_Brief_. Search the records for "finishes" and copy each line that holds it.

_Data rows_.
☆ ☆ ☆ ☆ ☆ ☆ ☆

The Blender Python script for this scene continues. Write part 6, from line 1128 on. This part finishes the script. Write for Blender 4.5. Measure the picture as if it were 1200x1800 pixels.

☆ ☆ ☆ ☆ ☆ ☆ ☆

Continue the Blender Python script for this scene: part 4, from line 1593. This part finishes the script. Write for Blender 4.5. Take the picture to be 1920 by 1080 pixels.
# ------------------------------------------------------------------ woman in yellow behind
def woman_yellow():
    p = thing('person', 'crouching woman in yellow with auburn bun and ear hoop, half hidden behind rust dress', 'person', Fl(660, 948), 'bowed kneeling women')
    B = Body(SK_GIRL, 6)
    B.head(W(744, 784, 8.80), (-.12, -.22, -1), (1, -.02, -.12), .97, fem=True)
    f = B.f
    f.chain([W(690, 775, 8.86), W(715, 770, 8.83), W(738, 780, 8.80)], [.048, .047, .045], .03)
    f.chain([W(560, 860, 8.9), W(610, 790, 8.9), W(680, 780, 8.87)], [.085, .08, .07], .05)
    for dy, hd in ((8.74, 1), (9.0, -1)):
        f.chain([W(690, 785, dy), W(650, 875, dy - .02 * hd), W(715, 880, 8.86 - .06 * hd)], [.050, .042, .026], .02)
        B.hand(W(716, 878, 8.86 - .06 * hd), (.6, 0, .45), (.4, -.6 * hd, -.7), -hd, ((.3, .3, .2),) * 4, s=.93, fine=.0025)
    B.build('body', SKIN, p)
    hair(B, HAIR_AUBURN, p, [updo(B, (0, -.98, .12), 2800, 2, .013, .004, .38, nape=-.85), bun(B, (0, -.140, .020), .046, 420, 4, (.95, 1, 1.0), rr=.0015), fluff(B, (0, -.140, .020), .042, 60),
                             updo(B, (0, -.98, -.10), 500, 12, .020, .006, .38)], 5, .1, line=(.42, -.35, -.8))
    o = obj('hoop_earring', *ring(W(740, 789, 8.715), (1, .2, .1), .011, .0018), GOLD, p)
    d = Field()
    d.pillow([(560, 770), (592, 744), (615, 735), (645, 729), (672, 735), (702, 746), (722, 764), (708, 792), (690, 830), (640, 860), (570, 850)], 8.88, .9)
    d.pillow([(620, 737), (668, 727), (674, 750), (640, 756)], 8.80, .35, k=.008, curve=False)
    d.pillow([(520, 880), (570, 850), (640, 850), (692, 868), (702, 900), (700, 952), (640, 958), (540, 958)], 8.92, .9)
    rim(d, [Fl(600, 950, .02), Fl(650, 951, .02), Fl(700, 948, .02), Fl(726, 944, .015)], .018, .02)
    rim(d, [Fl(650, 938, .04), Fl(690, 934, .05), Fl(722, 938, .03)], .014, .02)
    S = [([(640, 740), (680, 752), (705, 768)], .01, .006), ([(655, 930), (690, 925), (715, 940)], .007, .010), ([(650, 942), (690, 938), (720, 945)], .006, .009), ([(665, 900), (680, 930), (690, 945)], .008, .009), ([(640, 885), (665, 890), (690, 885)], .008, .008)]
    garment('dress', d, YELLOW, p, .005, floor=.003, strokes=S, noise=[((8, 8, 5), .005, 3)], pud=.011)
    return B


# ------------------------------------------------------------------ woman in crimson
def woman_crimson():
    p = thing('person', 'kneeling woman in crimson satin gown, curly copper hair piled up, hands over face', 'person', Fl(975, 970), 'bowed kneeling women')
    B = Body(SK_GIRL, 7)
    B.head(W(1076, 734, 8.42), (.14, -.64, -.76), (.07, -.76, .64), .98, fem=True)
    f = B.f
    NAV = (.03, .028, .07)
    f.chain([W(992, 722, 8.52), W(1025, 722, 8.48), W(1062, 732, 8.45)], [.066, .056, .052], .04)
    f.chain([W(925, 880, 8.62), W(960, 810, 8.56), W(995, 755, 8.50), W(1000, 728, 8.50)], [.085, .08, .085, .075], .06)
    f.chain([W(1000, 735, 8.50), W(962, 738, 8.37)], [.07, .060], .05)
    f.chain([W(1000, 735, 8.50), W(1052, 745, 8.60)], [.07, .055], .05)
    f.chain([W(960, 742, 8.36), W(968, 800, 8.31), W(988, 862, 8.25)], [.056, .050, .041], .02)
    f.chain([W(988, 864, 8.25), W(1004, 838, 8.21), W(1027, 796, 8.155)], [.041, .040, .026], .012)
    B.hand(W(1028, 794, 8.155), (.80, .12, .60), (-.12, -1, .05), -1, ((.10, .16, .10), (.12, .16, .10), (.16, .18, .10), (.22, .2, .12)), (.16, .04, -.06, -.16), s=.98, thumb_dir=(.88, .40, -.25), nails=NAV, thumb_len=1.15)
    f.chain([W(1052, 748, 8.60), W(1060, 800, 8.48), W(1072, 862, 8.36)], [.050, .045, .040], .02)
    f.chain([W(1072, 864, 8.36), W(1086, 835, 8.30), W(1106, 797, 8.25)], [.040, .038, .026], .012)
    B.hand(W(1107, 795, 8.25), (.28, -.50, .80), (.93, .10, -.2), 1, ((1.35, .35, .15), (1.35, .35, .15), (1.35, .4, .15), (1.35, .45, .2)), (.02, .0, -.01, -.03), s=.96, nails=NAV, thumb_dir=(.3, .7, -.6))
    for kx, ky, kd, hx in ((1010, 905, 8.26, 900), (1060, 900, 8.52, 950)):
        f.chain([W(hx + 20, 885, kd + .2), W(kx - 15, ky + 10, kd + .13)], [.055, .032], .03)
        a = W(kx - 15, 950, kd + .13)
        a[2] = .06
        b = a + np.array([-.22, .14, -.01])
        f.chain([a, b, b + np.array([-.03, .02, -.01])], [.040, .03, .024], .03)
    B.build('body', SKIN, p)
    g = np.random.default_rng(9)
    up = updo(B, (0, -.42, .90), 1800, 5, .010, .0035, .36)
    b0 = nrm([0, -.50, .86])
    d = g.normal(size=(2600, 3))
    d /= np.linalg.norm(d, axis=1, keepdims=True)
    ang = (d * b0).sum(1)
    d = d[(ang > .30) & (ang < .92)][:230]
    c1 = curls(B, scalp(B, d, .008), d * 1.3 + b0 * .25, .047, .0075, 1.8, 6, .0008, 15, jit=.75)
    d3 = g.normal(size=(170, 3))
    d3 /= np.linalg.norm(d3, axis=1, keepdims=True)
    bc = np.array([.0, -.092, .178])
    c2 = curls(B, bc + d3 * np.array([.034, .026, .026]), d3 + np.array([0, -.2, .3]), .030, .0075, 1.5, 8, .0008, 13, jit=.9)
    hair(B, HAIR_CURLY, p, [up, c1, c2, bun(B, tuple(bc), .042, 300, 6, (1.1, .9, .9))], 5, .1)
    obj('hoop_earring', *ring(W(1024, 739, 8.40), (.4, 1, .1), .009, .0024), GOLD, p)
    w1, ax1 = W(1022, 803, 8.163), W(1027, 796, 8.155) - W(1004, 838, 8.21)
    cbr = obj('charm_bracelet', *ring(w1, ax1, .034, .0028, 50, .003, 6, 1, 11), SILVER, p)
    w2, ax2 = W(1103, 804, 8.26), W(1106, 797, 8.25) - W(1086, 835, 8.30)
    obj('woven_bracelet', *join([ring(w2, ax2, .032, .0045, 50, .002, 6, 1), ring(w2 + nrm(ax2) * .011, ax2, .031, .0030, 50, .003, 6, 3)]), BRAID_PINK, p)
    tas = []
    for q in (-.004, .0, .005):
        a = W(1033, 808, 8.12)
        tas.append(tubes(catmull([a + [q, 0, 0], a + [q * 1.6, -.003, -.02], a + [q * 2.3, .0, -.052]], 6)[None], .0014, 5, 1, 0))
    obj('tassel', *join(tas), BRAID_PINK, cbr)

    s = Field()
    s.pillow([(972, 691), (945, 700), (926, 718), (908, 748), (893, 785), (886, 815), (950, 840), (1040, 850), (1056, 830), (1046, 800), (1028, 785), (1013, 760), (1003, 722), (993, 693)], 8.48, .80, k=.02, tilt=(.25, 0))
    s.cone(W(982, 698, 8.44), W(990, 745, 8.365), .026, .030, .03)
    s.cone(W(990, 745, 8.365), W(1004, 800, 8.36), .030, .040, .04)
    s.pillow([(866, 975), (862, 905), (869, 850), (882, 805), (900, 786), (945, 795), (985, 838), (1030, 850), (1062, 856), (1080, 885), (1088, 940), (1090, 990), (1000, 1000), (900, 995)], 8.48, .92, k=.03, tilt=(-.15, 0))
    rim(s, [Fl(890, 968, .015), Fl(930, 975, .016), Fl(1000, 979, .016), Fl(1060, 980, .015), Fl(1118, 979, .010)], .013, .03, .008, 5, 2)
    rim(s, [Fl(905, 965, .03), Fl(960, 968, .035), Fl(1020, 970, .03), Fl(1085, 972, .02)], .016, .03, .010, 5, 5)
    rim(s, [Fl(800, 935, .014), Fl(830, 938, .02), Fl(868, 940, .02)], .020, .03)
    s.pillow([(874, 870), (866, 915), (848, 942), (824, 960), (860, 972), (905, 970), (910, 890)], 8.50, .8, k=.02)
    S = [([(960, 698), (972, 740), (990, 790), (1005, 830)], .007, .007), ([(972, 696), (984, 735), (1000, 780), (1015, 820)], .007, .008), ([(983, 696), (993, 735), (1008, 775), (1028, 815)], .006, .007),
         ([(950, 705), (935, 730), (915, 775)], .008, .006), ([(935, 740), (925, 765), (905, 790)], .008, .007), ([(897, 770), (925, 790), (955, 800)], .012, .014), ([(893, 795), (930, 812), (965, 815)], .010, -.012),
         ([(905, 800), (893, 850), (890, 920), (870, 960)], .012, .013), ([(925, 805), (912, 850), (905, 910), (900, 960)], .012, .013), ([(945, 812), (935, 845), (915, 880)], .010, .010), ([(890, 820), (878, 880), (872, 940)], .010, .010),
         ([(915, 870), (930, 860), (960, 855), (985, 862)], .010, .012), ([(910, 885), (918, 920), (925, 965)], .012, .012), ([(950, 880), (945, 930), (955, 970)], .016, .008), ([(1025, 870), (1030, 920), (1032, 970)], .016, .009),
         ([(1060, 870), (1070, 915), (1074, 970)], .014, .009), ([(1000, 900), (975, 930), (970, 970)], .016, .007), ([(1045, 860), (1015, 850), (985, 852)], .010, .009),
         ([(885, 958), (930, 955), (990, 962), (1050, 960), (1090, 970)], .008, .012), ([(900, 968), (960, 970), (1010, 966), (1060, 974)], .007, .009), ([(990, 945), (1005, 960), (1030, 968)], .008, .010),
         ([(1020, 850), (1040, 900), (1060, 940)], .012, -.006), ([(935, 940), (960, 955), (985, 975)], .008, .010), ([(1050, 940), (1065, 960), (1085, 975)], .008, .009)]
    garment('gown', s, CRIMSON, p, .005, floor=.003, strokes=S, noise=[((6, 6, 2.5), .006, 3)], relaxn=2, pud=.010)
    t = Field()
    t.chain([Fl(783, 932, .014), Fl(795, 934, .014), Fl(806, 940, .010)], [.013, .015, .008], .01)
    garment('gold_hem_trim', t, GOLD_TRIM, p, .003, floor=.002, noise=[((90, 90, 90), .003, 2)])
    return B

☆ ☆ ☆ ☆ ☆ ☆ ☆

_Written response_.
The Blender Python script for this scene continues. Write part 6, from line 1128 on. This part finishes the script. Write for Blender 4.5. Measure the picture as if it were 1200x1800 pixels.
Continue the Blender Python script for this scene: part 4, from line 1593. This part finishes the script. Write for Blender 4.5. Take the picture to be 1920 by 1080 pixels.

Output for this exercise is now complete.